Note from the Blogger

These mini-reviews are intended to be short recommendations, not full blown literary reviews. Please feel free to add your own comments. -- Tim Drake

Saturday, January 6, 2018

The Gilded Age (1873) by Mark Twain and Charles Dudley Warner

The subtitle of The Gilded Age says it all: A Tale of Today.  When Mark Twain and his neighbor Charles Dudley Warner penned their book, that "today" was 1873, and the country was recovering from the Civil War, "reconstructing" the South, and stretching ever westward with its railroads. The book was so successful at portraying the country, that it gave name to an era of American history.

It was a era of endless ambition, often blind; an unprecedented accumulation and flaunting of wealth by an oligarchy; institutionalized poverty, viewed indifferently; and corporate greed on a monumental scale, greased by compliant and highly creative governmental corruption. In other words, it was much like today, 2018.

While the book includes unmistakable political commentary, it’s bigger picture is a social commentary on a nation of people looking at unlimited opportunity, yet frequently forsaking it with a mad quest for immediate gratification, and a single-minded worship of the dollar, and little else.

The key storyline of book involves the ownership by the Hawkins family of a large tract of land in eastern Tennessee.  Unable to immediately make much of the land, they, like others in the post war period, follow the path of westward expansion to Missouri, then the gateway to the frontier. There they attempt one get-rich scheme after another, and fail at them all.  Importantly however, the elder Hawkins maintains ownership of the Tennessee land, and reminds his children that it would one day make them rich.

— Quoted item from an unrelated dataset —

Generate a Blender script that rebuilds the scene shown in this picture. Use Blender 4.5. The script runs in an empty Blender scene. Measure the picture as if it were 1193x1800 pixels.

“Cashing in” on that land is the main plot of the book, and it goes like this (an over-simplification). The U.S. Senator from Missouri, working with the Hawkins family, devises a plan to create an economic development tract on the Tennessee property to help recently emancipated black folk.  This benevolent goal however is never anything more than a public relations cover for a scheme which in its fine print enriches everyone but the poor black folk. 

Looking at this 135 years later, what you have is a how-to manual for the recent so-called reform Tax Cut and Jobs Act – a nice sounding name for a huge tax break for corporations and the already wealthy, with table scraps for the middle class and further service cuts for the poor.  In the book, just like two weeks ago, the bill is even legislatively advanced in the middle of the night, with no one having a chance to even read the bill they were voting on.  And, as much as I’d like to pin this strategy on the current administration (on loan from Goldman Sachs), this legislative blueprint has been used multiple times in U.S. history – because “we the people” haven’t stopped it.

Recommendation:  Yes.  The book is vintage Mark Twain and completely readable.